> PROBLEM:
Report only how many lines hold the word "scene".

——————————

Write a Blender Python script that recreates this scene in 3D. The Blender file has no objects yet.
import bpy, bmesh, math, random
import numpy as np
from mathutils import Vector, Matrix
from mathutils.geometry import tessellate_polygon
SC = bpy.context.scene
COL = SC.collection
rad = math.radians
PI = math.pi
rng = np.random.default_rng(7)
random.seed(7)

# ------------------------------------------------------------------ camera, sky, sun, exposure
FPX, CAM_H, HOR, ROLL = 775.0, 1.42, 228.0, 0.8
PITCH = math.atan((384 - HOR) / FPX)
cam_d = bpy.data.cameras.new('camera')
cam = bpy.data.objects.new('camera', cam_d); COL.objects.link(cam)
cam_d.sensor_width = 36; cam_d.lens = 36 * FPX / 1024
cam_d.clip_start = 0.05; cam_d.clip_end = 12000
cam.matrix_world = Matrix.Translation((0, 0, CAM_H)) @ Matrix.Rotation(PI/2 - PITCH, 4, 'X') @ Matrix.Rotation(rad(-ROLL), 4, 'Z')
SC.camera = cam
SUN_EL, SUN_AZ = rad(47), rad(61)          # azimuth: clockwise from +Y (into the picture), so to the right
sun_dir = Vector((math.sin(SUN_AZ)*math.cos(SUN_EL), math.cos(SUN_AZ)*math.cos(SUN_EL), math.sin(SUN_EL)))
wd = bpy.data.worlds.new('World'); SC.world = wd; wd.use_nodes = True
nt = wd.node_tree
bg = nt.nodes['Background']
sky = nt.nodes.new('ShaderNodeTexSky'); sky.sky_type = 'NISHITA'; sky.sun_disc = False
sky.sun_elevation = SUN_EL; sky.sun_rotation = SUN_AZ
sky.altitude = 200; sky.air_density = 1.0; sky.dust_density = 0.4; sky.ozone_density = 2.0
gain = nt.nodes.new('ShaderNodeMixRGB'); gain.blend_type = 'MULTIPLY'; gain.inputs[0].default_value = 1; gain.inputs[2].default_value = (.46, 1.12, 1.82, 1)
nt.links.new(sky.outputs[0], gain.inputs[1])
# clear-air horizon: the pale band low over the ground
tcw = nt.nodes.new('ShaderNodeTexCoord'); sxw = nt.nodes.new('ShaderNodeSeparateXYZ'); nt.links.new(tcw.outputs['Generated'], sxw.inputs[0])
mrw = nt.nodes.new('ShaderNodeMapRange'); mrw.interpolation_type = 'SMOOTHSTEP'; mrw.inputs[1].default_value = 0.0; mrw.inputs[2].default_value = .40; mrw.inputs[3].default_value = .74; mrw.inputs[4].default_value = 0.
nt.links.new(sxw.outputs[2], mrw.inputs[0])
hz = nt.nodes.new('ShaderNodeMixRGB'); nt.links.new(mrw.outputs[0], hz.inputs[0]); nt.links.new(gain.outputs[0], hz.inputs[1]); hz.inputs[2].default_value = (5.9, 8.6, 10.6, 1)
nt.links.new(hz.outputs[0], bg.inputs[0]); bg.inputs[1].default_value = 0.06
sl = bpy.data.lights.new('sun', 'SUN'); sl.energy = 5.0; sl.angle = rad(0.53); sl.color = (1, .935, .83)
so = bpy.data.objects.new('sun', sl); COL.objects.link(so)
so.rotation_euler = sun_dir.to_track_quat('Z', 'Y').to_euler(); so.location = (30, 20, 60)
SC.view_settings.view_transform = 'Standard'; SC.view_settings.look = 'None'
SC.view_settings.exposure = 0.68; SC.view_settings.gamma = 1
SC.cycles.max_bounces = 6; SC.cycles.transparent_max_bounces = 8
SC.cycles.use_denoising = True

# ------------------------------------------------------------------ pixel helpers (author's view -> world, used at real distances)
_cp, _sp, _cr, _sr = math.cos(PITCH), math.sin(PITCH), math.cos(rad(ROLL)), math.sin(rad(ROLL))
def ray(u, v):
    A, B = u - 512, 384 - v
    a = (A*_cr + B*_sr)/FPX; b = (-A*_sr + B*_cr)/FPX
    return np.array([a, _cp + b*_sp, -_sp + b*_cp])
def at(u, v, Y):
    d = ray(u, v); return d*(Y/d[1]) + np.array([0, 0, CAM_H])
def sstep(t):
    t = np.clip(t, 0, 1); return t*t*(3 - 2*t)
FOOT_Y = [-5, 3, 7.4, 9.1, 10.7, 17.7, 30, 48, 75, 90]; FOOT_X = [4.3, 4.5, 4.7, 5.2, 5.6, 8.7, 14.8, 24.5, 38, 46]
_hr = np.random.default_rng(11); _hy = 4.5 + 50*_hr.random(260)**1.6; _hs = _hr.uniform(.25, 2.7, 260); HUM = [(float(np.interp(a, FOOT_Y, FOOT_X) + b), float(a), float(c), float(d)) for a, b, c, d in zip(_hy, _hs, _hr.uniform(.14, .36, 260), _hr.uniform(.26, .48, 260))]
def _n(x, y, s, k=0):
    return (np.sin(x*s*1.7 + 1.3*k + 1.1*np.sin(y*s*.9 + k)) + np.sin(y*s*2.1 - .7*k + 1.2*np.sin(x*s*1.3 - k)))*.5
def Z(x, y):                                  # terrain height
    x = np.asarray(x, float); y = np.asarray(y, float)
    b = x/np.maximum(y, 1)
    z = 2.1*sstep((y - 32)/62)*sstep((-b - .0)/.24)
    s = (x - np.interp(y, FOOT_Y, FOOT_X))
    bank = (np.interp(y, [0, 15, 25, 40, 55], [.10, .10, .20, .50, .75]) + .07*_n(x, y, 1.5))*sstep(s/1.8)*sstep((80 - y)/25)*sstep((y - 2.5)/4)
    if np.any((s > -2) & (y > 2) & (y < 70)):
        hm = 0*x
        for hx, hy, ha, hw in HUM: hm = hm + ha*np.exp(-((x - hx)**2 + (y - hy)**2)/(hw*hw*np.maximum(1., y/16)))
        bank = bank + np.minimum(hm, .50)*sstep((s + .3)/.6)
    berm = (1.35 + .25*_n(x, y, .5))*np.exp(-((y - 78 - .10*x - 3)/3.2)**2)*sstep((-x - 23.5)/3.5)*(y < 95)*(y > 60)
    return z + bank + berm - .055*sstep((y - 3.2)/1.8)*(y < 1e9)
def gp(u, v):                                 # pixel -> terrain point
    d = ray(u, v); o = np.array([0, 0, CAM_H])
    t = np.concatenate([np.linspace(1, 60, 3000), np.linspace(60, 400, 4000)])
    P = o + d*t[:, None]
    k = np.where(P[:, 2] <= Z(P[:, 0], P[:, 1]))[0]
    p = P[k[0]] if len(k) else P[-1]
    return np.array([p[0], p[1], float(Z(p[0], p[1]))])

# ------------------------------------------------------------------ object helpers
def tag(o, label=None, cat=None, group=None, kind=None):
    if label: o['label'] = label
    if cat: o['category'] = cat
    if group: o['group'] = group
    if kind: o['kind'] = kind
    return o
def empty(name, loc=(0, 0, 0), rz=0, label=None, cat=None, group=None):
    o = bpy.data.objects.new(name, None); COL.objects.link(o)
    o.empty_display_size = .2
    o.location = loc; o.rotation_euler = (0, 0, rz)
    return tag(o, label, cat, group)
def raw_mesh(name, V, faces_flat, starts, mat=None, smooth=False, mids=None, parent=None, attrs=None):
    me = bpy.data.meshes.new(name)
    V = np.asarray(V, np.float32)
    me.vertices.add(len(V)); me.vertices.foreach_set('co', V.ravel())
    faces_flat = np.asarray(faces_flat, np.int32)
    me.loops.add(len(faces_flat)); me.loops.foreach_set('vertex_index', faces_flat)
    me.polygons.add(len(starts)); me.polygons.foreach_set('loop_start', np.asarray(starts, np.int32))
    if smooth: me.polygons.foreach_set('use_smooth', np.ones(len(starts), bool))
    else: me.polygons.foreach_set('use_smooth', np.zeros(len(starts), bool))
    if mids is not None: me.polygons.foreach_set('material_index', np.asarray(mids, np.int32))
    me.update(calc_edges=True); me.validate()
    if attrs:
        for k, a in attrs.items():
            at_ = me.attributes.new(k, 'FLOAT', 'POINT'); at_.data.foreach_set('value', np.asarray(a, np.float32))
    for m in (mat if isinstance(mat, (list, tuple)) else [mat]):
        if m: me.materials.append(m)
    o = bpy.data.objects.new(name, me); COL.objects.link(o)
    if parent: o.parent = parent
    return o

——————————

> RESPONSE BELOW:
2